There’s no such Democrat in Louisiana now or for the foreseeable future. And almost certainly in Kentucky in 2027, when Beshear is term-limited, we’ll see a Jeff Landry-like Republican seize the office to give the Kentucky GOP a clean sweep. In essence – in one of the few instances where Louisiana isn’t behind the times now – Kentucky is four years behind Louisiana.
DuBos, running against type over the past couple of decades, is right: Louisiana Democrats have no immediate hope of becoming a relevant party again. But he does miss the caveat: unless they make a concerted effort to move closer to the median voter. Since the election of Democrat Pres. Barack Obama, the party has emulated its national level, becoming shriller as its leadership sprinted to the far left, embracing tighter identity politics and conspiratorial economics.
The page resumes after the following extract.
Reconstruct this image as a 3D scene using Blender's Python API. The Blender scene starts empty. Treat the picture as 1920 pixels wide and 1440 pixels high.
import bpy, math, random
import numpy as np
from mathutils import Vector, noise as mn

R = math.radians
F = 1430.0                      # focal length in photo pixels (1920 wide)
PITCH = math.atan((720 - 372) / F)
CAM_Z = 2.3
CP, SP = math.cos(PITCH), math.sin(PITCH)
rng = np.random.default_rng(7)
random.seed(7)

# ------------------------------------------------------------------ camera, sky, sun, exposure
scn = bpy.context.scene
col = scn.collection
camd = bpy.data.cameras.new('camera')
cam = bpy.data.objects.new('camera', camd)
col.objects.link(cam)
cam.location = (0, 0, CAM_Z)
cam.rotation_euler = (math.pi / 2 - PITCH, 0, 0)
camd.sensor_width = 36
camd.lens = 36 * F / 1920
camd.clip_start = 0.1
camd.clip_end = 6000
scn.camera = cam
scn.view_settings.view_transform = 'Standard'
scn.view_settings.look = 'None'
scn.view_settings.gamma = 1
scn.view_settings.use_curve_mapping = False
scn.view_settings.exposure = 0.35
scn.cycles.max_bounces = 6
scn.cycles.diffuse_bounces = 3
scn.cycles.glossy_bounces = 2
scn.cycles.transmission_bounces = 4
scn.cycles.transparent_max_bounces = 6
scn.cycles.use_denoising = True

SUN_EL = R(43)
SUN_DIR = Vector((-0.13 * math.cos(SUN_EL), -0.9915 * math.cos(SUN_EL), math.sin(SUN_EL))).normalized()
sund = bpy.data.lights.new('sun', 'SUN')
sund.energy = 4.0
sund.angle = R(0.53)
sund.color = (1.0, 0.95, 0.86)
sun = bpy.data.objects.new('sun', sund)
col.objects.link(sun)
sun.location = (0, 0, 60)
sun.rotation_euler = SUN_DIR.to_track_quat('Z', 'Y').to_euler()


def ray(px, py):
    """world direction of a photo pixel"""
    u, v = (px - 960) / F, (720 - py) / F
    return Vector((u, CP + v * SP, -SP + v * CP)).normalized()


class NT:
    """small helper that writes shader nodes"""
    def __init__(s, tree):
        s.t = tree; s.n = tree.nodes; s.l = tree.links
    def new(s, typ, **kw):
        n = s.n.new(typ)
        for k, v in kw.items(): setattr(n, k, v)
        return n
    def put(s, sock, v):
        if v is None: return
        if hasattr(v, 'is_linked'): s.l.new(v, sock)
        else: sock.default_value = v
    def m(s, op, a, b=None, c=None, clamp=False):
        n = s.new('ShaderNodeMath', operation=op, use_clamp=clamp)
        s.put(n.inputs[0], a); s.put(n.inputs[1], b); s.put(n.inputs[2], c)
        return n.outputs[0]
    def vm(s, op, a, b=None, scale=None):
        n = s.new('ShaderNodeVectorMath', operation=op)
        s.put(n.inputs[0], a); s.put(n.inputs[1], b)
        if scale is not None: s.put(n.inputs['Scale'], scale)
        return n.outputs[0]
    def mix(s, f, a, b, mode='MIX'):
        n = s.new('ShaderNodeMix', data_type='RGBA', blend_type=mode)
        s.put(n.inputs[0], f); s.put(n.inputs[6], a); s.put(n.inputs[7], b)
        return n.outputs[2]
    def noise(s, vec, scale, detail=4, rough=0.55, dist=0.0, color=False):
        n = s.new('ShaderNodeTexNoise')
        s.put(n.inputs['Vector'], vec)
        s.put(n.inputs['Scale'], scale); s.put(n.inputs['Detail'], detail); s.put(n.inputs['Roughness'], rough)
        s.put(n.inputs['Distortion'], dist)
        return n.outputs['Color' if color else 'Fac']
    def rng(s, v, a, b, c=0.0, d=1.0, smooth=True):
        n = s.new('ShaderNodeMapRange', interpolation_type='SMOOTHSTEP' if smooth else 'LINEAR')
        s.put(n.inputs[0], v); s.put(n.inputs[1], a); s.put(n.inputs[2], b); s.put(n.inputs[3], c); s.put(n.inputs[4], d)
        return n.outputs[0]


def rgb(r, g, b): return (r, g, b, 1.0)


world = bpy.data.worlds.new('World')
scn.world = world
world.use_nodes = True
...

The ensuing trickle down to its candidates gushes precisely against the prescriptions of its waning Great Society base who argue any platform that doesn’t put first and foremost, beyond any other issue such as climate alarmism, defunding police, gender affirmation, etc., economic policy to address working class concerns will not win elections. That goes triple in Louisiana, where the irony is the population already is sensitized to the folly of the economic policies these liberals have stumped for since the Great Society.
Moving towards the Louisiana median voter will be a hard thing for the party to do with all the pressure coming from the national party that predicates its issue preferences on what New York, Illinois, and California Democrats want. But pulling rabbit candidates out of hats, pinning hopes on insignificant single issues, or pining for leadership that is just old wine in new bottles won’t make it; shedding radicalism is the only hope for Louisiana Democrats to gain anything but episodic and rarely consequential influence over policy-making in the state.